> [Supplied material]:

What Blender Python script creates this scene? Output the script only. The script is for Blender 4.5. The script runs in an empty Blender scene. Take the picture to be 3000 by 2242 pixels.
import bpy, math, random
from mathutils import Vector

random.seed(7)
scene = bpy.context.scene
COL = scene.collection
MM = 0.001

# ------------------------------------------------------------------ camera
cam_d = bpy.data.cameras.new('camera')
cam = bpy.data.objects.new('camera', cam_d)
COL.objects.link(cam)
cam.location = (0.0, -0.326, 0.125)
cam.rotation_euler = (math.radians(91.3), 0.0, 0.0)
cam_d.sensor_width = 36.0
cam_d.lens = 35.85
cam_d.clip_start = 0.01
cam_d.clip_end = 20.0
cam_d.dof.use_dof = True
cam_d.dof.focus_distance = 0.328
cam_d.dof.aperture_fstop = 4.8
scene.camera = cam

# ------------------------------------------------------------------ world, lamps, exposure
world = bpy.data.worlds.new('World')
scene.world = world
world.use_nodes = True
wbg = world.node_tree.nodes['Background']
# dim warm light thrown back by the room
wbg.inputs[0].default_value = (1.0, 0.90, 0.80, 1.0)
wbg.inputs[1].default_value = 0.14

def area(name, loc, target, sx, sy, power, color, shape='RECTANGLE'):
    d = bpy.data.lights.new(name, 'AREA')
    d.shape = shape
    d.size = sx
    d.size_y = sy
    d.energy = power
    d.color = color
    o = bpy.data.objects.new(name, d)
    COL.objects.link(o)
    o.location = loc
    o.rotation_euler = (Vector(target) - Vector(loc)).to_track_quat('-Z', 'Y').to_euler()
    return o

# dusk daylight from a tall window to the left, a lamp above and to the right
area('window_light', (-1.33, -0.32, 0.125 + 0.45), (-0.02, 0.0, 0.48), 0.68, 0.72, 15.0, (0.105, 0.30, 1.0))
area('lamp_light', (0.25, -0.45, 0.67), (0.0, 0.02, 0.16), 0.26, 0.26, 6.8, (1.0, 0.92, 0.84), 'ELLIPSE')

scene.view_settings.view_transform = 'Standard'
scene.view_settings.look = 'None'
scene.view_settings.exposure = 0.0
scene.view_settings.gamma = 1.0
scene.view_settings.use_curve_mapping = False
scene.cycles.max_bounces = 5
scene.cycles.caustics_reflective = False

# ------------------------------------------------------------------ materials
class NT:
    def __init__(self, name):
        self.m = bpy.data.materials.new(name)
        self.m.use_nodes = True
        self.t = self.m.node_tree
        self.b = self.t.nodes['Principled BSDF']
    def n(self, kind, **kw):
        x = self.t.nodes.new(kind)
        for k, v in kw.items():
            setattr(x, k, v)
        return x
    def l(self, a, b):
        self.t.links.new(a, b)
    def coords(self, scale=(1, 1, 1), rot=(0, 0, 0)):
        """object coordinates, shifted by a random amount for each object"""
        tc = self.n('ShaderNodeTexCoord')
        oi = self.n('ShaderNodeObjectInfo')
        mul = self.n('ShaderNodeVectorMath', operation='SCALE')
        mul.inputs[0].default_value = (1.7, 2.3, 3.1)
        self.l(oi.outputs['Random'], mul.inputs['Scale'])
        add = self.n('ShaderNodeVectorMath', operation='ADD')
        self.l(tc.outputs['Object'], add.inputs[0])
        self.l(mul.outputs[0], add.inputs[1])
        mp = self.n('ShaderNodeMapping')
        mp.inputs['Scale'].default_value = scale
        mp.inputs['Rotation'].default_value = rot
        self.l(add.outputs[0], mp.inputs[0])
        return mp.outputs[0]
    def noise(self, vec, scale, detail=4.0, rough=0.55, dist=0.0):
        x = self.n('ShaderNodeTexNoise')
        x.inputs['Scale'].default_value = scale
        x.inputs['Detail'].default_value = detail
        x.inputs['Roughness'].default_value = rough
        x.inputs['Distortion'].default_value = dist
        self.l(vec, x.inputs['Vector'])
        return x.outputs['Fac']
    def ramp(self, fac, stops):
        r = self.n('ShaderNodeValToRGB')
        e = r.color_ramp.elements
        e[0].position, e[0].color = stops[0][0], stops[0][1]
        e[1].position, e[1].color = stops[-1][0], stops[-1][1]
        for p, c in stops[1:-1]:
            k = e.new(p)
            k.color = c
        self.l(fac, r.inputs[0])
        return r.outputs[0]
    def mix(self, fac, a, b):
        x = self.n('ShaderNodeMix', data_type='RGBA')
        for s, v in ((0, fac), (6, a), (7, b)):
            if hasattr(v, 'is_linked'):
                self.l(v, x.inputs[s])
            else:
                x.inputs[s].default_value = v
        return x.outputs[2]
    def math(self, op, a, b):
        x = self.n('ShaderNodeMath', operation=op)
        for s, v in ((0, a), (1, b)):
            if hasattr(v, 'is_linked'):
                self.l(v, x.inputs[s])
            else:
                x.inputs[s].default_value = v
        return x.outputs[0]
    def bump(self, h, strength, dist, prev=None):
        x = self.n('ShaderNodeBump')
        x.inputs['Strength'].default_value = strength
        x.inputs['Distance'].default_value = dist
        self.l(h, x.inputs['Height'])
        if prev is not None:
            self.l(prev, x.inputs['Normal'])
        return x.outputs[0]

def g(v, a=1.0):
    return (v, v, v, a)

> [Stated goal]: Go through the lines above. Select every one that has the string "scene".

> [Solution to this problem]:
What Blender Python script creates this scene? Output the script only. The script is for Blender 4.5. The script runs in an empty Blender scene. Take the picture to be 3000 by 2242 pixels.
scene = bpy.context.scene
COL = scene.collection
scene.camera = cam
scene.world = world
scene.view_settings.view_transform = 'Standard'
scene.view_settings.look = 'None'
scene.view_settings.exposure = 0.0
scene.view_settings.gamma = 1.0
scene.view_settings.use_curve_mapping = False
scene.cycles.max_bounces = 5
scene.cycles.caustics_reflective = False